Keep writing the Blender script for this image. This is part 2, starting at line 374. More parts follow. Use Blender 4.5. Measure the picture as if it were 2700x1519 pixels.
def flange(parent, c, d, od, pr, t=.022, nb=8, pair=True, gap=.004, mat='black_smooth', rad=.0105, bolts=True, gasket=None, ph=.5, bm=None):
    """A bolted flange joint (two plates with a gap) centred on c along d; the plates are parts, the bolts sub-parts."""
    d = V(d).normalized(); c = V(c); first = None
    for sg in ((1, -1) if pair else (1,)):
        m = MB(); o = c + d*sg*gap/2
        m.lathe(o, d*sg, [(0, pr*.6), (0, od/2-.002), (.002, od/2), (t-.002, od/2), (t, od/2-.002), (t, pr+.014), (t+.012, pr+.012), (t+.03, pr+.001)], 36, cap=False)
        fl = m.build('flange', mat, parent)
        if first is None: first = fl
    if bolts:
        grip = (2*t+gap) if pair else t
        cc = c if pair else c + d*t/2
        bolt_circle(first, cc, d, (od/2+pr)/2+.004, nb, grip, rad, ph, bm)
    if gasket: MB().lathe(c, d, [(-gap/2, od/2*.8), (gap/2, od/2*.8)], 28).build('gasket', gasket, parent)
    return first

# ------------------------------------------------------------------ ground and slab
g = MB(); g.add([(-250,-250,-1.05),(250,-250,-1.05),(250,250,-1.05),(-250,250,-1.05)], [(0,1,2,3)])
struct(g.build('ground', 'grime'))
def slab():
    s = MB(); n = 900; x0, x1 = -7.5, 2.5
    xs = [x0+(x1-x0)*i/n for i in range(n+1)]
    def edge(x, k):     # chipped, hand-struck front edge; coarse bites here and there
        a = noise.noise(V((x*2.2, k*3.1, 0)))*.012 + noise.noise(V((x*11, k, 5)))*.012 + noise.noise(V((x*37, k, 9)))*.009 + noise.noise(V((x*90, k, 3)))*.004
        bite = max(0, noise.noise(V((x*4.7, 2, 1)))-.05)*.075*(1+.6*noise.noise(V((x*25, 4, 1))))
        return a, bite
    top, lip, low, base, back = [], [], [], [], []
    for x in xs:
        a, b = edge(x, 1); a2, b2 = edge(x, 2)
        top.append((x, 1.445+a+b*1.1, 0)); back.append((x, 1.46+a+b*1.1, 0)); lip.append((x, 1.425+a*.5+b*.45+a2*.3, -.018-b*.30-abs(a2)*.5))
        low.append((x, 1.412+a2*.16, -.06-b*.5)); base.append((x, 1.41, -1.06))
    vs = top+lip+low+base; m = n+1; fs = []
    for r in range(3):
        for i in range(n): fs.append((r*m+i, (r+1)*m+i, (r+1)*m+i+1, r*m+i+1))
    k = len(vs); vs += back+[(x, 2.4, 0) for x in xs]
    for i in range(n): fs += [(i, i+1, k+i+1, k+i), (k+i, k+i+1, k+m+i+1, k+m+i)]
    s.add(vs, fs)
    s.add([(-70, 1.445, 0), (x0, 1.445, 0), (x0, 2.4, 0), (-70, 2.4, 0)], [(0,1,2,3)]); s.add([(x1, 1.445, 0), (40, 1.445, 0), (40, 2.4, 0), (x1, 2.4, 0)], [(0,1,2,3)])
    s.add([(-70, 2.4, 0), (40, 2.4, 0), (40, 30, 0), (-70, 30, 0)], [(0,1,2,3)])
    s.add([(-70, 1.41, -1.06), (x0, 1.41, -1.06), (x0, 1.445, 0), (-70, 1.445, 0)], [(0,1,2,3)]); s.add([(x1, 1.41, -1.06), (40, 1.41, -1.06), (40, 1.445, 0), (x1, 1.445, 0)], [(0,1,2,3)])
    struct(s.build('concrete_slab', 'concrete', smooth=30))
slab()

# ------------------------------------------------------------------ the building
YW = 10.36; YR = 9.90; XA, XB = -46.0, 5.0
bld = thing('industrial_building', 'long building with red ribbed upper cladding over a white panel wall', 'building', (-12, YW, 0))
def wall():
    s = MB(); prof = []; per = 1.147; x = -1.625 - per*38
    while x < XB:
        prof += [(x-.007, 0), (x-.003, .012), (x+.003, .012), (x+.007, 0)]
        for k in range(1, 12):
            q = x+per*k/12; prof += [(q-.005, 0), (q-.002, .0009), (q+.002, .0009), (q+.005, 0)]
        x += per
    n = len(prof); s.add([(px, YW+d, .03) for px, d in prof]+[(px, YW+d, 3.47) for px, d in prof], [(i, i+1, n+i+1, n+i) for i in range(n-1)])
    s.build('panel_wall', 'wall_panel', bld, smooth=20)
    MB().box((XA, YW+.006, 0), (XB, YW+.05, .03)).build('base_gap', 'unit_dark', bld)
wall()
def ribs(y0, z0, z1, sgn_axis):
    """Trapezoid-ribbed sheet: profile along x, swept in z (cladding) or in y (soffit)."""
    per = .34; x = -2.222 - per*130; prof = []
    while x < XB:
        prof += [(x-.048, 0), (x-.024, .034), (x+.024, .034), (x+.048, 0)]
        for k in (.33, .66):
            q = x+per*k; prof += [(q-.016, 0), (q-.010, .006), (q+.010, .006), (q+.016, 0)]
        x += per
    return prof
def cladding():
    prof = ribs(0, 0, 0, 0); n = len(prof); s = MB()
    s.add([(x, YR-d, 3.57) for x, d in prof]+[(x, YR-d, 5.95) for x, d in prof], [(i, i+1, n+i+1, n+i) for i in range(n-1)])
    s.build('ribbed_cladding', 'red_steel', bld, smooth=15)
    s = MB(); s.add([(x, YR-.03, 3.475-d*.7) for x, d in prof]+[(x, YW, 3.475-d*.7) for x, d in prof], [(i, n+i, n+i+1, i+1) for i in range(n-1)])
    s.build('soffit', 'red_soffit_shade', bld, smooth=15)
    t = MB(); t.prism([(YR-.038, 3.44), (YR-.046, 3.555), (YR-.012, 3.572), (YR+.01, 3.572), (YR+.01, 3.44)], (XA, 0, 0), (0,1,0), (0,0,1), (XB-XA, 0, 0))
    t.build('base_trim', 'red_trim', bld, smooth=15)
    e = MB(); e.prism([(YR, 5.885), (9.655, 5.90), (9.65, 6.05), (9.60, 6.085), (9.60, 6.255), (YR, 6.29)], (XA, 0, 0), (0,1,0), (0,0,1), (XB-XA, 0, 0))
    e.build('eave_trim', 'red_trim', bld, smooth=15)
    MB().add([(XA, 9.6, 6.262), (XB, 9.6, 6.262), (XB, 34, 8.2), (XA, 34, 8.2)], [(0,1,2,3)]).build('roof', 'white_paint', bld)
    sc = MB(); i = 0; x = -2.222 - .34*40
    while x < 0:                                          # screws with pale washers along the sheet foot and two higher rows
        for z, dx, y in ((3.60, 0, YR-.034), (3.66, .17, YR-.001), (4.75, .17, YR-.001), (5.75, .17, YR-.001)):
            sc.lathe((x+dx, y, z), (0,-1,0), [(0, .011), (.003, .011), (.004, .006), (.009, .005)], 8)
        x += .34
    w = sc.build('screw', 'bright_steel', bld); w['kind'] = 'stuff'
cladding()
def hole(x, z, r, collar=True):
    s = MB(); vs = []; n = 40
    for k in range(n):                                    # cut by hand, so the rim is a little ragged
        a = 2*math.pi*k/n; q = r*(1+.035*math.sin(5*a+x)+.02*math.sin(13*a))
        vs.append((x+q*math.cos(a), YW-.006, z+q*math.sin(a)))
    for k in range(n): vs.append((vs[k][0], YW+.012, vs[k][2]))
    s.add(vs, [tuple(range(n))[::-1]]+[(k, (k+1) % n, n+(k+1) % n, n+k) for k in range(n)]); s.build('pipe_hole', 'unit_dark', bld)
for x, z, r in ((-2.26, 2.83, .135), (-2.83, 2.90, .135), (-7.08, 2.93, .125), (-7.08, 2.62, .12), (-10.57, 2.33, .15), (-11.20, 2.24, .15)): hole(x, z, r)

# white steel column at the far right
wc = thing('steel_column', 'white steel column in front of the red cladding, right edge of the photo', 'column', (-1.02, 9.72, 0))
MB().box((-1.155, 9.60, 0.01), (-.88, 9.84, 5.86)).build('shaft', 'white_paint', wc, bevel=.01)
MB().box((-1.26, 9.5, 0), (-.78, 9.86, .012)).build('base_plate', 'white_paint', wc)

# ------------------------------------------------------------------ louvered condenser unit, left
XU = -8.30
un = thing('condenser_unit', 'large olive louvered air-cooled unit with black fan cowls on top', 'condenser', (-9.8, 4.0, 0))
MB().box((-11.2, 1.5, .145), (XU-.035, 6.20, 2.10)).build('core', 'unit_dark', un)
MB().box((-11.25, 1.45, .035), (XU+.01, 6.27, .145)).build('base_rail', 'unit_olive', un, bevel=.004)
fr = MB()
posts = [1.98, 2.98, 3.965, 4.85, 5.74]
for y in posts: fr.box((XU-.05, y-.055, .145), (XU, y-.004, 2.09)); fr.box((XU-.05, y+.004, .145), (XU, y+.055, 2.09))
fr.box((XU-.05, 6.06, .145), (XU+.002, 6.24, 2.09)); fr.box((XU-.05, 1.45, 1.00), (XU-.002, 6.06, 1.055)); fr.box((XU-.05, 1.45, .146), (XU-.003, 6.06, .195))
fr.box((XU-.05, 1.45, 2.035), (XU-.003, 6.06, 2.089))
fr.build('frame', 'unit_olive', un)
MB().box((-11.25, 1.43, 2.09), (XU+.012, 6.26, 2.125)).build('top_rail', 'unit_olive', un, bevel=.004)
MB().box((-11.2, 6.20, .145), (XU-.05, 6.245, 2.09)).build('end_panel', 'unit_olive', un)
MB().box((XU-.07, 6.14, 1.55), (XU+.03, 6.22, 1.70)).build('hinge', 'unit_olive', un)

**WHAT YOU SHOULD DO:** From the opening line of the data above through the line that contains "return first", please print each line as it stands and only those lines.

**TASK RESULT:**
Keep writing the Blender script for this image. This is part 2, starting at line 374. More parts follow. Use Blender 4.5. Measure the picture as if it were 2700x1519 pixels.
def flange(parent, c, d, od, pr, t=.022, nb=8, pair=True, gap=.004, mat='black_smooth', rad=.0105, bolts=True, gasket=None, ph=.5, bm=None):
    """A bolted flange joint (two plates with a gap) centred on c along d; the plates are parts, the bolts sub-parts."""
    d = V(d).normalized(); c = V(c); first = None
    for sg in ((1, -1) if pair else (1,)):
        m = MB(); o = c + d*sg*gap/2
        m.lathe(o, d*sg, [(0, pr*.6), (0, od/2-.002), (.002, od/2), (t-.002, od/2), (t, od/2-.002), (t, pr+.014), (t+.012, pr+.012), (t+.03, pr+.001)], 36, cap=False)
        fl = m.build('flange', mat, parent)
        if first is None: first = fl
    if bolts:
        grip = (2*t+gap) if pair else t
        cc = c if pair else c + d*t/2
        bolt_circle(first, cc, d, (od/2+pr)/2+.004, nb, grip, rad, ph, bm)
    if gasket: MB().lathe(c, d, [(-gap/2, od/2*.8), (gap/2, od/2*.8)], 28).build('gasket', gasket, parent)
    return first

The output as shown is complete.